--- Raw data ---

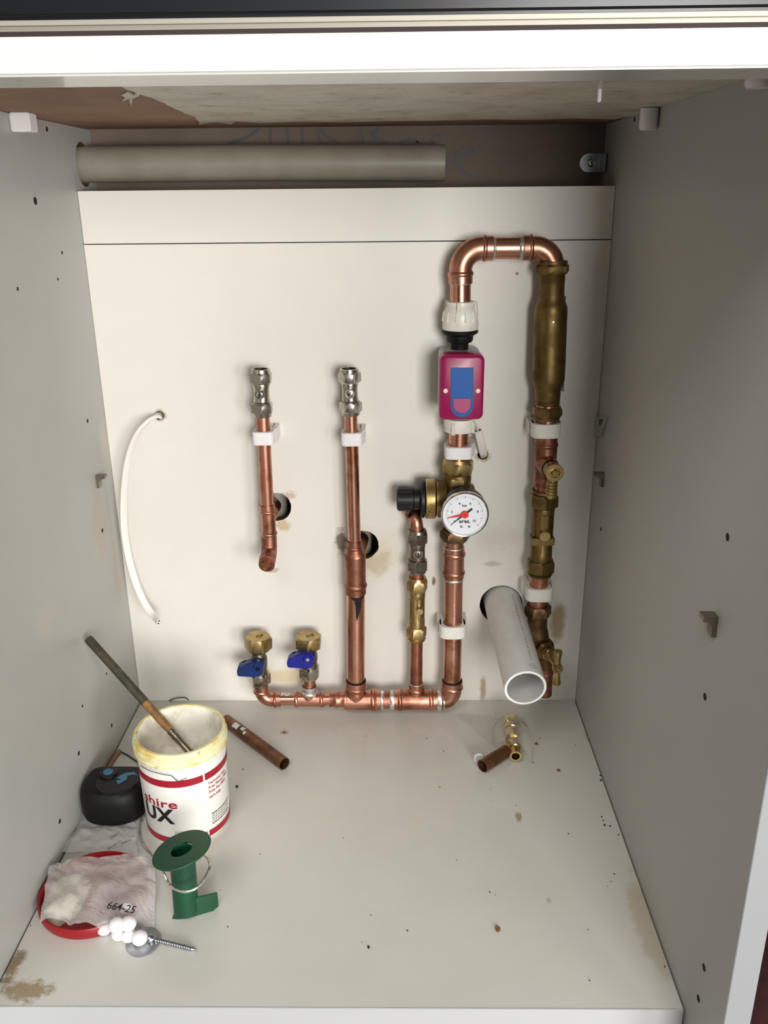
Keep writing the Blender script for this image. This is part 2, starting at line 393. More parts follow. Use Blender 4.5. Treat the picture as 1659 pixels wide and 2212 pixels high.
# left side panel has a hole for the waste pipe in the service void
def holed_panel(bm, outer, holes, org, ux, uy, th, mi=0, mi_edge=1):
    """flat board with round holes; outline and holes in board coordinates"""
    cu = bpy.data.curves.new('c', 'CURVE'); cu.dimensions = '2D'; cu.fill_mode = 'BOTH'; cu.extrude = th / 2
    for loop in [outer] + holes:
        s = cu.splines.new('POLY'); s.points.add(len(loop) - 1); s.use_cyclic_u = True
        for q, (a, b) in zip(s.points, loop): q.co = (a, b, 0, 1)
    o = bpy.data.objects.new('c', cu); COL.objects.link(o)
    dg = bpy.context.evaluated_depsgraph_get(); dg.update(); me = o.evaluated_get(dg).to_mesh()
    t = NB(); t.from_mesh(me); o.evaluated_get(dg).to_mesh_clear(); bpy.data.objects.remove(o); bpy.data.curves.remove(cu)
    bmesh.ops.remove_doubles(t, verts=t.verts, dist=1e-6); t.normal_update()
    xs = [q[0] for q in outer]; ys = [q[1] for q in outer]
    for f in t.faces:
        c = f.calc_center_median(); edge = abs(f.normal.z) < 0.5
        inside = min(xs) + 1e-4 < c.x < max(xs) - 1e-4 and min(ys) + 1e-4 < c.y < max(ys) - 1e-4
        f.material_index = mi_edge if edge and inside else mi
    ux, uy = Vector(ux), Vector(uy); uz = ux.cross(uy)
    for v in t.verts: v.co = Vector(org) + ux * v.co.x + uy * v.co.y + uz * (v.co.z)
    merge(bm, t)
def circ(cx, cy, r, n=36, jit=0.0, arc=None):
    return [(cx + r * math.cos(-2 * math.pi * i / n) * (1 + random.uniform(-jit, jit)), cy + r * math.sin(-2 * math.pi * i / n) * (1 + random.uniform(-jit, jit))) for i in range(n)]
TP = PY(500, 352, 0.03)     # axis of the waste pipe in the void
holed_panel(bm, [(-0.512, -0.149), (YB - 0.001, -0.149), (YB - 0.001, ZT - 0.0005), (-0.512, ZT - 0.0005)],
            [circ(TP.y, TP.z, 0.0225, 40, 0.01)], (-W - T / 2 , 0, 0), (0, 1, 0), (0, 0, 1), T)
dots(bm, [(76, 434, 1.5), (101, 279, 1), (221, 1146, 1), (189, 909, .9), (134, 546, .7), (125, 603, .6), (38, 624, .7), (170, 1627, 1), (241, 1567, 1), (129, 1774, 1), (178, 1525, .7), (230, 1455, .6)], -W, 1, mi=2)
obj('side_panel', bm, [LEFTM, CORE_BROWN, DARK], cab, sharp=20)
bm = NB(); box(bm, (W, -0.512, -0.149), (W + T, YB - 0.001, ZT - 0.0005), mi=0)
dots(bm, [(1572, 1160, 1.2), (1523, 1505, 1.2), (1521, 2090, 1.2), (1509, 2157, 1.2), (1298, 1143, 1), (1371, 258, 1), (1297, 782, .5)], W, -1)
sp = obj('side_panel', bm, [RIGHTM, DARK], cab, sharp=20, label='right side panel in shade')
bm = NB(); box(bm, (W - 0.0002, -0.5135, -0.148), (W + T + 0.0004, -0.512, ZT - 0.0005), 0.0004); GREYEDGE = mk('grey_edge_banding', (146, 148, 149), 0.45); obj('edge_strip', bm, GREYEDGE, sp)
bm = NB(); box(bm, (-W - T - 0.0004, -0.5135, -0.148), (-W + 0.0002, -0.512, ZT - 0.0005), 0.0004)
obj('edge_strip', bm, GREYEDGE, [c for c in cab.children if c.name == 'side_panel'][0])
ZR = 0.5673; ZTOP = 0.6209
cA = PY(597, 1095, 0); cB = PY(785, 1177, 0); cC = PY(345, 898, 0); cD = PY(1043, 982, 0); cS = PY(1082, 1306, 0)
bm = NB()
holed_panel(bm, [(-W + .0003, -.03), (W - .0003, -.03), (W - .0003, ZR - .0005), (-W + .0003, ZR - .0005)],
            [circ(cA.x, cA.z, .0178, 44, .015), circ(cB.x, cB.z, .0184, 44, .03), circ(cC.x, cC.z, .0052, 24, .05), circ(cD.x, cD.z, .0062, 24, .05), circ(cS.x, cS.z, .0262, 56, .008)],
            (0, 0.004, 0), (1, 0, 0), (0, 0, 1), 0.008)
obj('back_panel', bm, [BACKM, CORE_BROWN], cab, sharp=20)
bm = NB(); box(bm, (-W + .0003, 0.0, ZR + .0006), (W - .0003, 0.016, ZTOP), 0.0004); obj('back_rail', bm, BACKM, cab)
bm = NB(); box(bm, (-W + .0014, -0.4488, -0.018), (W - .0014, -0.0008, 0.0), 0.0003); fl = obj('base_panel', bm, FLOORM, cab)
bm = NB(); box(bm, (-W + .0014, -0.4500, -0.021), (W - .0014, -0.4488, 0.0002), 0.0003); obj('edge_strip', bm, WHITECORE, fl)
bm = NB(); box(bm, (-W, -0.4480, -0.149), (W, -0.432, -0.0225), 0.0003); obj('plinth', bm, FASCIA, cab)

# fascia rail in front
bm = NB(); box(bm, (-0.62, -0.5305, 0.6662), (0.62, -0.4870, 0.6822), 0.0012, seg=3)
obj('fascia_board', bm, FASCIA, label='long glossy white fascia board across the top of the opening, under the dark worktop', cat='fascia')
# worktop
wt = thing('worktop', (0, -0.25, ZT), 'black worktop with a metallic beige edge strip above the white fascia', 'worktop')
bm = NB(); box(bm, (-0.62, -0.5285, 0.6824), (0.62, -0.4880, 0.6844)); obj('shadow_gap', bm, DARKGAP, wt, label='dark recess under the metallic strip')
bm = NB(); box(bm, (-0.62, -0.5300, 0.6844), (0.62, -0.5130, 0.6889), 0.0021, seg=4); obj('edge_strip', bm, TRIMST, wt, label='metallic beige edge strip')
bm = NB(); box(bm, (-0.62, -0.5300, 0.6890), (0.62, -0.4880, 0.7240), 0.002, seg=3); box(bm, (-0.62, -0.4880, 0.6938), (0.62, YB - .001, 0.7240)); obj('slab', bm, WORKTOP, wt, label='black glossy slab')
bm = NB(); box(bm, (-0.62, -0.4860, ZT), (0.62, YB - .001, 0.6936)); us = obj('underside_board', bm, MDF, wt, label='raw brown board of the underside')
# filler smeared on the underside
out = [(252, 184), (300, 204), (330, 212), (352, 222), (380, 236), (402, 246), (422, 253), (432, 270), (446, 266), (468, 264), (500, 269), (512, 262), (560, 266), (640, 263), (740, 264), (830, 262), (930, 261), (1040, 258), (1150, 259), (1250, 256), (1328, 258)]
pts = [PZ(a, b, 0.6832) for a, b in out]
pts += [Vector((W - .0004, -0.05, 0.6832)), Vector((W - .0004, -0.486, 0.6832)), Vector((-0.12, -0.486, 0.6832))]
bm = NB(); bn = []
for a, b in zip(pts, pts[1:] + pts[:1]):
    k = max(1, int((b - a).length / 0.004))
    for i in range(k):
        p = a.lerp(b, i / k); jx = noise.noise(p * 180) * 0.0022
        bn.append(p + Vector((jx if abs(p.x) < W - .001 else 0, jx if p.y > -.48 and p.x < W - .001 else 0, 0)))
prism(bm, bn, (0, 0, 0.0014))
obj('filler_smear', bm, FILLER, us, label='grey white filler smeared over the underside', sharp=60)
bm = NB()   # curl of paste torn off
prism(bm, [PZ(a, b, 0.6836) for a, b in ((262, 206), (276, 199), (288, 206), (303, 200), (300, 208), (286, 214), (284, 230), (278, 214), (262, 220), (270, 211))], (0, 0, 0.0012))
obj('filler_blob', bm, FILLER, us)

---

• **To be done**: Omit pictures; set down the rest of the material word for word.

• **Full output**:
Keep writing the Blender script for this image. This is part 2, starting at line 393. More parts follow. Use Blender 4.5. Treat the picture as 1659 pixels wide and 2212 pixels high.
# left side panel has a hole for the waste pipe in the service void
def holed_panel(bm, outer, holes, org, ux, uy, th, mi=0, mi_edge=1):
    """flat board with round holes; outline and holes in board coordinates"""
    cu = bpy.data.curves.new('c', 'CURVE'); cu.dimensions = '2D'; cu.fill_mode = 'BOTH'; cu.extrude = th / 2
    for loop in [outer] + holes:
        s = cu.splines.new('POLY'); s.points.add(len(loop) - 1); s.use_cyclic_u = True
        for q, (a, b) in zip(s.points, loop): q.co = (a, b, 0, 1)
    o = bpy.data.objects.new('c', cu); COL.objects.link(o)
    dg = bpy.context.evaluated_depsgraph_get(); dg.update(); me = o.evaluated_get(dg).to_mesh()
    t = NB(); t.from_mesh(me); o.evaluated_get(dg).to_mesh_clear(); bpy.data.objects.remove(o); bpy.data.curves.remove(cu)
    bmesh.ops.remove_doubles(t, verts=t.verts, dist=1e-6); t.normal_update()
    xs = [q[0] for q in outer]; ys = [q[1] for q in outer]
    for f in t.faces:
        c = f.calc_center_median(); edge = abs(f.normal.z) < 0.5
        inside = min(xs) + 1e-4 < c.x < max(xs) - 1e-4 and min(ys) + 1e-4 < c.y < max(ys) - 1e-4
        f.material_index = mi_edge if edge and inside else mi
    ux, uy = Vector(ux), Vector(uy); uz = ux.cross(uy)
    for v in t.verts: v.co = Vector(org) + ux * v.co.x + uy * v.co.y + uz * (v.co.z)
    merge(bm, t)
def circ(cx, cy, r, n=36, jit=0.0, arc=None):
    return [(cx + r * math.cos(-2 * math.pi * i / n) * (1 + random.uniform(-jit, jit)), cy + r * math.sin(-2 * math.pi * i / n) * (1 + random.uniform(-jit, jit))) for i in range(n)]
TP = PY(500, 352, 0.03)     # axis of the waste pipe in the void
holed_panel(bm, [(-0.512, -0.149), (YB - 0.001, -0.149), (YB - 0.001, ZT - 0.0005), (-0.512, ZT - 0.0005)],
            [circ(TP.y, TP.z, 0.0225, 40, 0.01)], (-W - T / 2 , 0, 0), (0, 1, 0), (0, 0, 1), T)
dots(bm, [(76, 434, 1.5), (101, 279, 1), (221, 1146, 1), (189, 909, .9), (134, 546, .7), (125, 603, .6), (38, 624, .7), (170, 1627, 1), (241, 1567, 1), (129, 1774, 1), (178, 1525, .7), (230, 1455, .6)], -W, 1, mi=2)
obj('side_panel', bm, [LEFTM, CORE_BROWN, DARK], cab, sharp=20)
bm = NB(); box(bm, (W, -0.512, -0.149), (W + T, YB - 0.001, ZT - 0.0005), mi=0)
dots(bm, [(1572, 1160, 1.2), (1523, 1505, 1.2), (1521, 2090, 1.2), (1509, 2157, 1.2), (1298, 1143, 1), (1371, 258, 1), (1297, 782, .5)], W, -1)
sp = obj('side_panel', bm, [RIGHTM, DARK], cab, sharp=20, label='right side panel in shade')
bm = NB(); box(bm, (W - 0.0002, -0.5135, -0.148), (W + T + 0.0004, -0.512, ZT - 0.0005), 0.0004); GREYEDGE = mk('grey_edge_banding', (146, 148, 149), 0.45); obj('edge_strip', bm, GREYEDGE, sp)
bm = NB(); box(bm, (-W - T - 0.0004, -0.5135, -0.148), (-W + 0.0002, -0.512, ZT - 0.0005), 0.0004)
obj('edge_strip', bm, GREYEDGE, [c for c in cab.children if c.name == 'side_panel'][0])
ZR = 0.5673; ZTOP = 0.6209
cA = PY(597, 1095, 0); cB = PY(785, 1177, 0); cC = PY(345, 898, 0); cD = PY(1043, 982, 0); cS = PY(1082, 1306, 0)
bm = NB()
holed_panel(bm, [(-W + .0003, -.03), (W - .0003, -.03), (W - .0003, ZR - .0005), (-W + .0003, ZR - .0005)],
            [circ(cA.x, cA.z, .0178, 44, .015), circ(cB.x, cB.z, .0184, 44, .03), circ(cC.x, cC.z, .0052, 24, .05), circ(cD.x, cD.z, .0062, 24, .05), circ(cS.x, cS.z, .0262, 56, .008)],
            (0, 0.004, 0), (1, 0, 0), (0, 0, 1), 0.008)
obj('back_panel', bm, [BACKM, CORE_BROWN], cab, sharp=20)
bm = NB(); box(bm, (-W + .0003, 0.0, ZR + .0006), (W - .0003, 0.016, ZTOP), 0.0004); obj('back_rail', bm, BACKM, cab)
bm = NB(); box(bm, (-W + .0014, -0.4488, -0.018), (W - .0014, -0.0008, 0.0), 0.0003); fl = obj('base_panel', bm, FLOORM, cab)
bm = NB(); box(bm, (-W + .0014, -0.4500, -0.021), (W - .0014, -0.4488, 0.0002), 0.0003); obj('edge_strip', bm, WHITECORE, fl)
bm = NB(); box(bm, (-W, -0.4480, -0.149), (W, -0.432, -0.0225), 0.0003); obj('plinth', bm, FASCIA, cab)

# fascia rail in front
bm = NB(); box(bm, (-0.62, -0.5305, 0.6662), (0.62, -0.4870, 0.6822), 0.0012, seg=3)
obj('fascia_board', bm, FASCIA, label='long glossy white fascia board across the top of the opening, under the dark worktop', cat='fascia')
# worktop
wt = thing('worktop', (0, -0.25, ZT), 'black worktop with a metallic beige edge strip above the white fascia', 'worktop')
bm = NB(); box(bm, (-0.62, -0.5285, 0.6824), (0.62, -0.4880, 0.6844)); obj('shadow_gap', bm, DARKGAP, wt, label='dark recess under the metallic strip')
bm = NB(); box(bm, (-0.62, -0.5300, 0.6844), (0.62, -0.5130, 0.6889), 0.0021, seg=4); obj('edge_strip', bm, TRIMST, wt, label='metallic beige edge strip')
bm = NB(); box(bm, (-0.62, -0.5300, 0.6890), (0.62, -0.4880, 0.7240), 0.002, seg=3); box(bm, (-0.62, -0.4880, 0.6938), (0.62, YB - .001, 0.7240)); obj('slab', bm, WORKTOP, wt, label='black glossy slab')
bm = NB(); box(bm, (-0.62, -0.4860, ZT), (0.62, YB - .001, 0.6936)); us = obj('underside_board', bm, MDF, wt, label='raw brown board of the underside')
# filler smeared on the underside
out = [(252, 184), (300, 204), (330, 212), (352, 222), (380, 236), (402, 246), (422, 253), (432, 270), (446, 266), (468, 264), (500, 269), (512, 262), (560, 266), (640, 263), (740, 264), (830, 262), (930, 261), (1040, 258), (1150, 259), (1250, 256), (1328, 258)]
pts = [PZ(a, b, 0.6832) for a, b in out]
pts += [Vector((W - .0004, -0.05, 0.6832)), Vector((W - .0004, -0.486, 0.6832)), Vector((-0.12, -0.486, 0.6832))]
bm = NB(); bn = []
for a, b in zip(pts, pts[1:] + pts[:1]):
    k = max(1, int((b - a).length / 0.004))
    for i in range(k):
        p = a.lerp(b, i / k); jx = noise.noise(p * 180) * 0.0022
        bn.append(p + Vector((jx if abs(p.x) < W - .001 else 0, jx if p.y > -.48 and p.x < W - .001 else 0, 0)))
prism(bm, bn, (0, 0, 0.0014))
obj('filler_smear', bm, FILLER, us, label='grey white filler smeared over the underside', sharp=60)
bm = NB()   # curl of paste torn off
prism(bm, [PZ(a, b, 0.6836) for a, b in ((262, 206), (276, 199), (288, 206), (303, 200), (300, 208), (286, 214), (284, 230), (278, 214), (262, 220), (270, 211))], (0, 0, 0.0012))
obj('filler_blob', bm, FILLER, us)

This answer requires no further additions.